TLDR:
Climate tech fundraising remains steady according to the Silicon Valley Bank’s annual report. Despite an overall decline in VC fundraising, climate tech is only 14% below 2021 results. The report highlights the resilience of the sector and the long-term tailwinds behind climate tech.
Summary:
According to the Silicon Valley Bank’s annual Climate Tech Report, climate tech fundraising has remained steady despite a 24% decline in overall VC fundraising and deal activity in 2023. The report indicates that climate tech is only 14% below 2021 results, with subsectors like carbon tech and climate data showing signs of growth. SVB’s national head of Climate Technology and Sustainability practice, Dan Baldi, emphasized the ongoing support and investment in climate technology solutions due to the increasing presence of climate risks.

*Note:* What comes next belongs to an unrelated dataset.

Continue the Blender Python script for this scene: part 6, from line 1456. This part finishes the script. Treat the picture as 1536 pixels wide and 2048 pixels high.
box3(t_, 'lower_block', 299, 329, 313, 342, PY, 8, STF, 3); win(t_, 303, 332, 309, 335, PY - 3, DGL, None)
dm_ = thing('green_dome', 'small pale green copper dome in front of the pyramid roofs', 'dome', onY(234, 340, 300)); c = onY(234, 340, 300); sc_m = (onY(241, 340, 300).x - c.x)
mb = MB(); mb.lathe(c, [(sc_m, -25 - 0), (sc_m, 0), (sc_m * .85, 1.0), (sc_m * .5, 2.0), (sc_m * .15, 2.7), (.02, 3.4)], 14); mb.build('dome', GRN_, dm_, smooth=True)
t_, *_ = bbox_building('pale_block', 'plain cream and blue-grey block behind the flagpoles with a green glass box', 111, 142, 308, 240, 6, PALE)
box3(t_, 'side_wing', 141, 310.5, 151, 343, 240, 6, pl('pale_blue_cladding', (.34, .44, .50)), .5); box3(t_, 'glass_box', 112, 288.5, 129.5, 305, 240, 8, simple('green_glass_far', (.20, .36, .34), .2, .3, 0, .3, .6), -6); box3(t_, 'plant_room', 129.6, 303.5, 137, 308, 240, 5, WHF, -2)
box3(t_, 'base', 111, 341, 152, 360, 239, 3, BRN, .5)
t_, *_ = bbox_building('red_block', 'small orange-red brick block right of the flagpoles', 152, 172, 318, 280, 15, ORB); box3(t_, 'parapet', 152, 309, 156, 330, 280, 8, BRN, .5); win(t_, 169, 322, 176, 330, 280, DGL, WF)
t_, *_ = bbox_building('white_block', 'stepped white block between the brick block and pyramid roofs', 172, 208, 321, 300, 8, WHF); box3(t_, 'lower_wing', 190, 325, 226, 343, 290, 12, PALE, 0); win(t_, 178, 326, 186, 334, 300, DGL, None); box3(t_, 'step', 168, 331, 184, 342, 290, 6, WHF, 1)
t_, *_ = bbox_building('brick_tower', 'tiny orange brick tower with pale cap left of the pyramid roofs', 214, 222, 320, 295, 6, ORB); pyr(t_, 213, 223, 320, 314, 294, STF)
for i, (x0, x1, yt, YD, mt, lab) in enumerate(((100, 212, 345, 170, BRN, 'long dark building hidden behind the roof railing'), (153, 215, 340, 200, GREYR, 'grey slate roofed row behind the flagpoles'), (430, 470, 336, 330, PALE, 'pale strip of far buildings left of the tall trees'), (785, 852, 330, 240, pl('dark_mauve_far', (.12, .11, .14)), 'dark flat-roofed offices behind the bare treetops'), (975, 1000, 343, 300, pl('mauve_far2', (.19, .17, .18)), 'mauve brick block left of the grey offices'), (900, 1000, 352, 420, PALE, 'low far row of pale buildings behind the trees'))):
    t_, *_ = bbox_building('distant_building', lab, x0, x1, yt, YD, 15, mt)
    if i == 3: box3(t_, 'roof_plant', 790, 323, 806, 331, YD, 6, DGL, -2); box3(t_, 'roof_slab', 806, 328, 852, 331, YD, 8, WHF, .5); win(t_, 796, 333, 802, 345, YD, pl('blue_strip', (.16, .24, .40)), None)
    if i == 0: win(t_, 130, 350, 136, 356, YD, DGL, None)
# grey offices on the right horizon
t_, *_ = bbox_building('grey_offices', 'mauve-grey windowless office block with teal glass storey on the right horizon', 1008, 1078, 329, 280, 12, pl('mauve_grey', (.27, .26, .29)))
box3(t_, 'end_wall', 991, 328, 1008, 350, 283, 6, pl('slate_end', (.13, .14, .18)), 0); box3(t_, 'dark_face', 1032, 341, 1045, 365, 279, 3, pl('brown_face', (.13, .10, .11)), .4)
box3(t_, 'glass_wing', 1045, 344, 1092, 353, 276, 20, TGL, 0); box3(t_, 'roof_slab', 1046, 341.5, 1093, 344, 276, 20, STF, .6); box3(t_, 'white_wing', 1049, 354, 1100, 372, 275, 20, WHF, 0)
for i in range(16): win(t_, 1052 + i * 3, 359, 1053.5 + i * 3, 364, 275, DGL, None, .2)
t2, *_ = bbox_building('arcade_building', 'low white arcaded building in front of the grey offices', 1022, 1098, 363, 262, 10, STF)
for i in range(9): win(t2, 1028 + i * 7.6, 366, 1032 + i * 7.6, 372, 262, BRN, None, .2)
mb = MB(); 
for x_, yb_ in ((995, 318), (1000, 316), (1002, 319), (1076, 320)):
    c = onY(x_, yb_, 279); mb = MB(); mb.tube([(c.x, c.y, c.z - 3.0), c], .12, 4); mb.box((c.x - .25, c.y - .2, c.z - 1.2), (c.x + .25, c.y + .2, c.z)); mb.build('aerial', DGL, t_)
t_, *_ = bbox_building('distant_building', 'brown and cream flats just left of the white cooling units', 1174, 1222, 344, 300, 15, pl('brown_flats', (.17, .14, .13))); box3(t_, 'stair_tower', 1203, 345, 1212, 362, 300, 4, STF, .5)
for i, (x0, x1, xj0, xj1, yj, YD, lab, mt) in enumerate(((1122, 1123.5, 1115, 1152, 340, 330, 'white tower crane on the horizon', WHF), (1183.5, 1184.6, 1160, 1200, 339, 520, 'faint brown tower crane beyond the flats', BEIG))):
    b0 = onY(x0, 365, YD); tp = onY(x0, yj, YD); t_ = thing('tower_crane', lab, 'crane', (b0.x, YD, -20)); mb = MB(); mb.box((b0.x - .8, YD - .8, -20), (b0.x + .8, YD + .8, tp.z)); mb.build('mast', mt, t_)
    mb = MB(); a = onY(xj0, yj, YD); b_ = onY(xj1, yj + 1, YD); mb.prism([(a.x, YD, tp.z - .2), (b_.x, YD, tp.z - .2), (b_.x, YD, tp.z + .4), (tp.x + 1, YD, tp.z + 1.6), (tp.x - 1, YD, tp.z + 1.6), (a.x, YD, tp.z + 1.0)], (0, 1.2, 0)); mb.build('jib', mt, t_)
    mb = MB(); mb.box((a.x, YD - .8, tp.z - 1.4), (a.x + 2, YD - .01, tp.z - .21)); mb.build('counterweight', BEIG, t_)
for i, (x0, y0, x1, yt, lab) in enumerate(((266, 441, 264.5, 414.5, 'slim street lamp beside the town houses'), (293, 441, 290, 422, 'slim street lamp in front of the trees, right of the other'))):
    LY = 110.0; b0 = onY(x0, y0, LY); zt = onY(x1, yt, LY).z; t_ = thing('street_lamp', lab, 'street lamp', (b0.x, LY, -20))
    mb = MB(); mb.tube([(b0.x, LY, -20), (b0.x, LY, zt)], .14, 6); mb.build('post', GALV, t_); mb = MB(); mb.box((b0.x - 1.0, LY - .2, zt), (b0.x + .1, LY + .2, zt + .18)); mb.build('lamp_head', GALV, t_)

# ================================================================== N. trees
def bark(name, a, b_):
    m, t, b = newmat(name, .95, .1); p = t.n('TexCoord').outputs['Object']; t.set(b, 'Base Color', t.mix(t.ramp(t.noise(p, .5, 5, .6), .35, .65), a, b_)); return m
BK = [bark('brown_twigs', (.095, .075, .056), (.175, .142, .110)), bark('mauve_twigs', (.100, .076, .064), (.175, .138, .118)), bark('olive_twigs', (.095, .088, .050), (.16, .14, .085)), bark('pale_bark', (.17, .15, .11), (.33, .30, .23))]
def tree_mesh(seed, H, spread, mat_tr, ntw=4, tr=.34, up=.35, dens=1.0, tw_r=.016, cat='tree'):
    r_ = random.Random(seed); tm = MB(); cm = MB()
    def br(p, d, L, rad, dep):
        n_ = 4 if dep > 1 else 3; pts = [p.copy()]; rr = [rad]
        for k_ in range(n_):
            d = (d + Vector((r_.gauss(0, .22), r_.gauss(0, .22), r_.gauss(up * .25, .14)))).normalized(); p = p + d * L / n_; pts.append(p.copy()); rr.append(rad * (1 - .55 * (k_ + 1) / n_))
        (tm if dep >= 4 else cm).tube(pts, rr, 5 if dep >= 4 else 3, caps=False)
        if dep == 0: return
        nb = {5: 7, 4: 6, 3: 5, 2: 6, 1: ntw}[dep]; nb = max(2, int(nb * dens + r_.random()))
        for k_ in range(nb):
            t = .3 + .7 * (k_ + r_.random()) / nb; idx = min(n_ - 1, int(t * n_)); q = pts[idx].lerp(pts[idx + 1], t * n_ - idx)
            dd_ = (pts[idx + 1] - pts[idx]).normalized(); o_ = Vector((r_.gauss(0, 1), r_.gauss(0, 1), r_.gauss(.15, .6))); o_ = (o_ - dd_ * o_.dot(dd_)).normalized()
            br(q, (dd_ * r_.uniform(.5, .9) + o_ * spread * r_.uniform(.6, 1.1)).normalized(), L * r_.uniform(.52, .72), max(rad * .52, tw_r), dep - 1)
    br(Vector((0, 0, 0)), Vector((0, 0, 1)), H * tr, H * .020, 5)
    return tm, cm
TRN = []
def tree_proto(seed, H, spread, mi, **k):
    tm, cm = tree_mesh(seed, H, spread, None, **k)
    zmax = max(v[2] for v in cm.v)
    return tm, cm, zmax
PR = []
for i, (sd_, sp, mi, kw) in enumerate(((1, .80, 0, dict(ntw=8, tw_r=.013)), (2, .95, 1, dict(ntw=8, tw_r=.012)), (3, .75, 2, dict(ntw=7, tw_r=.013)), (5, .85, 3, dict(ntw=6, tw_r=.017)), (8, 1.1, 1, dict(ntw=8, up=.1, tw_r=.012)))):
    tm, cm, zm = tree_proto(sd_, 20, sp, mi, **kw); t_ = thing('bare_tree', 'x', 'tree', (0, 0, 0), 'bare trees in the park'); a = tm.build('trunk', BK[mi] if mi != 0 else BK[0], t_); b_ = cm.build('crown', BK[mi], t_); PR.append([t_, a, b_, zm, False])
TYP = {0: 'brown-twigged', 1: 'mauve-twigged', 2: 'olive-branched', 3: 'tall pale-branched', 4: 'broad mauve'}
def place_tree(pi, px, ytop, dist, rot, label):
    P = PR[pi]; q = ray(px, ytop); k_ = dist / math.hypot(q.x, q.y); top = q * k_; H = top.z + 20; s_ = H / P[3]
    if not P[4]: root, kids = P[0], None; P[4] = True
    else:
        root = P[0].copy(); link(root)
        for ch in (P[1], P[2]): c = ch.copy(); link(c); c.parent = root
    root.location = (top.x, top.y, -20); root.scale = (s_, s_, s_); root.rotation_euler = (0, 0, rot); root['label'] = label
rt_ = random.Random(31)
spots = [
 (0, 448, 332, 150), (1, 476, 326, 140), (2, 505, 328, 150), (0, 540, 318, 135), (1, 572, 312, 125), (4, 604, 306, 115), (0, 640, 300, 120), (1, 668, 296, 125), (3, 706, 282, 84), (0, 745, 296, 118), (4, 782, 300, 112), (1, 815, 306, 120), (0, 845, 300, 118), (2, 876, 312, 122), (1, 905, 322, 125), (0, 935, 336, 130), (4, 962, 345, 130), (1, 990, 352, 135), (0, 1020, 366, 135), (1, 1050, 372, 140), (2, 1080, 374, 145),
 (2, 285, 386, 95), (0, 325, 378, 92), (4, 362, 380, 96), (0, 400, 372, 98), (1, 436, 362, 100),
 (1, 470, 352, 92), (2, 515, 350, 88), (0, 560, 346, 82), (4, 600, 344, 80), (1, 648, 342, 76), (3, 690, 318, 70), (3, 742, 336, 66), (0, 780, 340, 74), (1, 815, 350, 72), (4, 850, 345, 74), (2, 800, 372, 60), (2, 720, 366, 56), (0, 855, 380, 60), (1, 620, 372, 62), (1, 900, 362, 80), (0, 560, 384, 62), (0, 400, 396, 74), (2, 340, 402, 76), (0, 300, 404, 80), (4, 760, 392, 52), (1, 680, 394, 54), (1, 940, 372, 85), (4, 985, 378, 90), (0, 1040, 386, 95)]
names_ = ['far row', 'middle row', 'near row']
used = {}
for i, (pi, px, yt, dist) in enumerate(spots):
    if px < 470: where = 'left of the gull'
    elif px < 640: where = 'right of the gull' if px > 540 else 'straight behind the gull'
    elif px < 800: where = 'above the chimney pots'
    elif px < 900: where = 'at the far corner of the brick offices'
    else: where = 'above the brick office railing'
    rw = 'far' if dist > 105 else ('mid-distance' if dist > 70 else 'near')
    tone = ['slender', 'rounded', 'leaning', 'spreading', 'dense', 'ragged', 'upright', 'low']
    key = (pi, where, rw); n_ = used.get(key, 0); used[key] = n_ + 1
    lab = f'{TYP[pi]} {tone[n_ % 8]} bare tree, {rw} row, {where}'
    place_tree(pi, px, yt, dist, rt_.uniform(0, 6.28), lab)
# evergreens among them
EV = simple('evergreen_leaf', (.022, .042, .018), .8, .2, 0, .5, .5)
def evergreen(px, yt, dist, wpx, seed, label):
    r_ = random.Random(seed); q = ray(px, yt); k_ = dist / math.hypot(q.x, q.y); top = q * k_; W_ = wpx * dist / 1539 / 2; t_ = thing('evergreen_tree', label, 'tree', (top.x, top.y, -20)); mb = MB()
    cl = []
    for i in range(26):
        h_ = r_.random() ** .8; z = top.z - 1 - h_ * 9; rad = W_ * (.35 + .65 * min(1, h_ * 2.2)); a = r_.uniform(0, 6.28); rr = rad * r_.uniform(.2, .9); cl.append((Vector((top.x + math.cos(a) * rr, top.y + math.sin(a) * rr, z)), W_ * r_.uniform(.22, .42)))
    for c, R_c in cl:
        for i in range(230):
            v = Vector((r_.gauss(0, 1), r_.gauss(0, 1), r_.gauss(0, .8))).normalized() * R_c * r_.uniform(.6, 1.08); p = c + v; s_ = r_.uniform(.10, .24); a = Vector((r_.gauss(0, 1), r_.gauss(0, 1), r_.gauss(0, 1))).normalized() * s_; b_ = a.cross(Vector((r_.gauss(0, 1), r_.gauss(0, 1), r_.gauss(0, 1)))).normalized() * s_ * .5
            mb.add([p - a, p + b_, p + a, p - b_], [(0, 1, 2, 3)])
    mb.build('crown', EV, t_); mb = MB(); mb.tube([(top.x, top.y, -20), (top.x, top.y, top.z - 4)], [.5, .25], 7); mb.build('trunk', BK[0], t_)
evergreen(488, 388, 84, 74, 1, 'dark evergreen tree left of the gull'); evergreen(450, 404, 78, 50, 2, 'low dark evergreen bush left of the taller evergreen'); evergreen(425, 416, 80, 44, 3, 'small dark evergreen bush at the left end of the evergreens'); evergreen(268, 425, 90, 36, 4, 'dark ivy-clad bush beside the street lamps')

The 2024 Future of Climate Tech Report provides insights into the outlook on climate tech and the broader innovation economy. Some key findings include:
- Climate tech fundraising remains resilient, settling at a level similar to 2020 despite an overall decline in VC funding.
- Companies in the sector are running low on cash, with 60% having less than 12 months of cash runway.
- About 88% of global carbon emissions are now covered by a net-zero goal, indicating long-term tailwinds behind climate tech.
The report also outlines four themes shaping the future of climate technology, including the importance of incentives, the focus on hard-to-mitigate emissions, and the expectations for exit activity in the sector. Despite challenges such as declining invested capital, the report suggests that climate tech is positioned for growth as a necessity in addressing climate risks.